Early in the morning I set off to take the subway (the T) to a meeting.  I was walking down the familiar street to the T stop, a walk I’ve made hundreds of times in the nine years we’ve lived in our house, my nose buried in my iPhone.  I literally stopped dead in my tracks when I stepped onto a carpet of pink petals.

You can see I had made my way onto the edge of this gorgeous drift of pink petal snow before I woke up, literally.  I stood there and took pictures, breathing in the faint smell of the blossoms, their perfume spring incarnate. (not quite Princeton’s magnolias, but close).  I looked up and saw the cerulean blue sky through the pink branches.  And I was ashamed, truly, that I would have missed this.

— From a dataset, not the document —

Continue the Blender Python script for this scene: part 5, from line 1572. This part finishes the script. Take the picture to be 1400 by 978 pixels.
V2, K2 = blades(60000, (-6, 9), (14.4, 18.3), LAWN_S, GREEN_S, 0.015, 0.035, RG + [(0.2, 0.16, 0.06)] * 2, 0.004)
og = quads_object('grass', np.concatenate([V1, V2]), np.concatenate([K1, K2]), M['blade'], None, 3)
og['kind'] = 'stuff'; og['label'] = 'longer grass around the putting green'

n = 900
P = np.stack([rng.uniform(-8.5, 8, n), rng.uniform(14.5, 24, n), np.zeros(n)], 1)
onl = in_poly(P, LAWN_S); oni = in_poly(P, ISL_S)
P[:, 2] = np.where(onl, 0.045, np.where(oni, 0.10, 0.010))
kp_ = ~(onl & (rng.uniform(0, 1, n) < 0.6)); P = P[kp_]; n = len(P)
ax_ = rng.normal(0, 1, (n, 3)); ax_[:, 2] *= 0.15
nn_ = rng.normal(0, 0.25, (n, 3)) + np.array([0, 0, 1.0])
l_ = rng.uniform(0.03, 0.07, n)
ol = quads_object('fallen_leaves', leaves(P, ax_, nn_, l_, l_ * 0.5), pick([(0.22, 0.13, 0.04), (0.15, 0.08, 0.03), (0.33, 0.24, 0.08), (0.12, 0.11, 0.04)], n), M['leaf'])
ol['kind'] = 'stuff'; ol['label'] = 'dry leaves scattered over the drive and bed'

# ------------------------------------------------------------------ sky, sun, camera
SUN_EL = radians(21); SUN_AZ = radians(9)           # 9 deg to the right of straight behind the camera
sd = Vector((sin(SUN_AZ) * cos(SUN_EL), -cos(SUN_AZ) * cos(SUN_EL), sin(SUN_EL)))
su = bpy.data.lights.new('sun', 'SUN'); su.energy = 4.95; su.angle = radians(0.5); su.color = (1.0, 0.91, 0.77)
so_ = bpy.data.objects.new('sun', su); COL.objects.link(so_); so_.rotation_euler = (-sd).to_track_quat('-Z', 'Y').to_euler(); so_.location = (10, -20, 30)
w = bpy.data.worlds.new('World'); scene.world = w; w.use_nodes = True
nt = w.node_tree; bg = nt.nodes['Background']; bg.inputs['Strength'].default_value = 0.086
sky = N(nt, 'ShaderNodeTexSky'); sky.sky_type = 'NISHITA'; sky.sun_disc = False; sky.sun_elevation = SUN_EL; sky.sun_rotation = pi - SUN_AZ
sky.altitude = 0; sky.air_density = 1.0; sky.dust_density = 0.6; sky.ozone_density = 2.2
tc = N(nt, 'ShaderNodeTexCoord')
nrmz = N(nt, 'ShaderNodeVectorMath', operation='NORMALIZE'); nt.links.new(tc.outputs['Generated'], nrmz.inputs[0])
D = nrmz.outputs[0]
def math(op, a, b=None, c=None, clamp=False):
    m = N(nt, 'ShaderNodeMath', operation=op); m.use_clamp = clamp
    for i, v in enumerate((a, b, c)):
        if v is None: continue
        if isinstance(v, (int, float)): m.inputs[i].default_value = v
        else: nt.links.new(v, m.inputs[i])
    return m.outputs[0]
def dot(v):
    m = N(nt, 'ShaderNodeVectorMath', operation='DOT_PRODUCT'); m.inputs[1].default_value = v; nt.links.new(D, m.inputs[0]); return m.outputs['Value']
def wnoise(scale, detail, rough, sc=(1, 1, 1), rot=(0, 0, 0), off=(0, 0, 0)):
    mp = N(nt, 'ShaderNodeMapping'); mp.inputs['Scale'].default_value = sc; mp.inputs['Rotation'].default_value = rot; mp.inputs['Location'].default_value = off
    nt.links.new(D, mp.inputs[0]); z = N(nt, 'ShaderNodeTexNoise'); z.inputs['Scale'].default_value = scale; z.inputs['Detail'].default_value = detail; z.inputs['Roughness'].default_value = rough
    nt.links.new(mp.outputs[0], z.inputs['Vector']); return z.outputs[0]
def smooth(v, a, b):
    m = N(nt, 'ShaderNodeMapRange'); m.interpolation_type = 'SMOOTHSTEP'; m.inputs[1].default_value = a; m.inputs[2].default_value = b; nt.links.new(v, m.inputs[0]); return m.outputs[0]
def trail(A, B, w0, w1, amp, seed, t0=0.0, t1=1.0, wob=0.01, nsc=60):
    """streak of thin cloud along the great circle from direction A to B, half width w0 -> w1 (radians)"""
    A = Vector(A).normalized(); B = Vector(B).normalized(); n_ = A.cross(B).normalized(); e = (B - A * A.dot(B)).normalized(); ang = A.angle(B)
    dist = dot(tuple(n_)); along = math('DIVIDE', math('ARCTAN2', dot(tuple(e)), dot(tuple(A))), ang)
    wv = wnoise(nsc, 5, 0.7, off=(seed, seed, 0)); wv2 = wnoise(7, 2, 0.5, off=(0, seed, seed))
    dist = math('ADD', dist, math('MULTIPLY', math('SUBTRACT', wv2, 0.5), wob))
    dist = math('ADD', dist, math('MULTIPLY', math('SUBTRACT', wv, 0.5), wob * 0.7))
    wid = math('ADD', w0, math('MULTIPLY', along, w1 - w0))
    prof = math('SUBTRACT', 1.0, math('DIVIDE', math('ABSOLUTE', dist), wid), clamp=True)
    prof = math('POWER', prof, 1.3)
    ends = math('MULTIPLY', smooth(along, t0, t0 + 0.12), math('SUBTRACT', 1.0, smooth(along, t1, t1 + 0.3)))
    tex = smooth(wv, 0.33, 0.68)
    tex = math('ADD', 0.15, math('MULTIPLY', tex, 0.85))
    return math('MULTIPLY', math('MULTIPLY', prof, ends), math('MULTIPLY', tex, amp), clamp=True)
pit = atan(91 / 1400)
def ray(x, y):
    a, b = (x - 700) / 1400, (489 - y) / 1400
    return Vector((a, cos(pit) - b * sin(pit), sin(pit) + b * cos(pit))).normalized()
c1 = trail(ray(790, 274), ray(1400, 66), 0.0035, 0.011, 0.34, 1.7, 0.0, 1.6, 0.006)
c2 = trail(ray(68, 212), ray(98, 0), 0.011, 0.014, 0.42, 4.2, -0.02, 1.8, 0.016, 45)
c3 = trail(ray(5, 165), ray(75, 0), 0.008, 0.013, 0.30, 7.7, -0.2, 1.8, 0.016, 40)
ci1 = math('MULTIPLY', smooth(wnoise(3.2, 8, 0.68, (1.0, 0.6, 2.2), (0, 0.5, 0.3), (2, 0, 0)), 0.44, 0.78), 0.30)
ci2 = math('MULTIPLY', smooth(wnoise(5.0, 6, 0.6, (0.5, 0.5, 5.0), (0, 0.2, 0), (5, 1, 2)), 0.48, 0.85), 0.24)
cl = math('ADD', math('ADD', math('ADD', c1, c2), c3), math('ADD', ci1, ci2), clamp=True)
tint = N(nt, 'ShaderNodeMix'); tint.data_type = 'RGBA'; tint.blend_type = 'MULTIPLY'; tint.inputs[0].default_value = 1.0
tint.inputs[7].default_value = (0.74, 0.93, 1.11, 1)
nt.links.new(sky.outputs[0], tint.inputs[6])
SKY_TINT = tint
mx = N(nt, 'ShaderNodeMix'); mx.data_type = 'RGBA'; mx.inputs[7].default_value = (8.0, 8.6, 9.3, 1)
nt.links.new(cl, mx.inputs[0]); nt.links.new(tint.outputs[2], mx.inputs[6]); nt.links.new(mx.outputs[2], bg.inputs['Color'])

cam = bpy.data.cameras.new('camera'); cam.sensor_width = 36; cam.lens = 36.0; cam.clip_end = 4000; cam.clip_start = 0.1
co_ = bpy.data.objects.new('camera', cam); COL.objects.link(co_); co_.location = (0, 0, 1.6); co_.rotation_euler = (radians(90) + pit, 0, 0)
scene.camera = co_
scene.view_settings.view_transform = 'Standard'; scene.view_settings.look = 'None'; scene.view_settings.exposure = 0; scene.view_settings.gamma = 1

I tucked Whit into bed tonight hugging Jimmy, the class teddy bear who spent the weekend with us.  Every weekend Jimmy visits a different classmate in Whit’s Beginner class, and this was ours.  Grace and I were just starting to read about Hermione and Harry’s vociferous defense of Sirius Black when I heard a strange sound from upstairs.  I paused.  “What’s that, Gracie?” We both listened.  Nothing.  I started reading again.  The noise started back up.  It was Whit, weeping

After a few moments where I tried to figure out if he was posing – yet another new trick to postpone bed? – she and I went upstairs to check on Whit.  He was lying in bed, face awash in tears, clutching Jimmy.  I sat on the edge of his bed and asked him what was wrong.  His words were punctuated with sobs as he choked out how upset he was to say goodbye to Jimmy tomorrow.  “Oh, Whitty,” I said.  My heart felt like it leaned over in my chest, angling towards him.  Deep in my chest I recognized his pain, the brutal symmetry of love and loss, so much on my mind lately.  I told him I know how hard it was to say goodbye to things we love.

A few minutes later, Grace and I were reading again when I heard Whit ask quietly, “Will you snuggle me?”  I looked up to see him standing forlornly on the stairs, Jimmy held against his chest.  “Of course,” I answered.  After I kissed Grace goodnight, I went upstairs and lay down on Whit’s bottom bunk..  I curled behind him, singing along in a whisper to his lullabye CD’s version of You Are My Sunshine, listening to his sobs grow slower and quieter.  After days of being all bravado and bluster, he had dissolved back into my emotional son, my little boy with big feelings, and I thought about how often he will shuttle between these two poles over the next few years.

“Are you ready for me to go?” I murmured against his neck.  “No,” he said quickly, quietly, and so I lay with him for another song.  And here I am now, at my desk, eager to get going on a new essay idea I have.  But first I have to put pictures of Jimmy’s visit into the class album, with narration of his weekend activities.  I’m not annoyed that I have to do that before my “real” writing.  This is also writing, in its own way, the writing of my ordinary life.

A repost from exactly a year ago … I’m startled by how I’m still thinking about the same themes, confronting the same challenges, grappling with the same emotions.  The very same.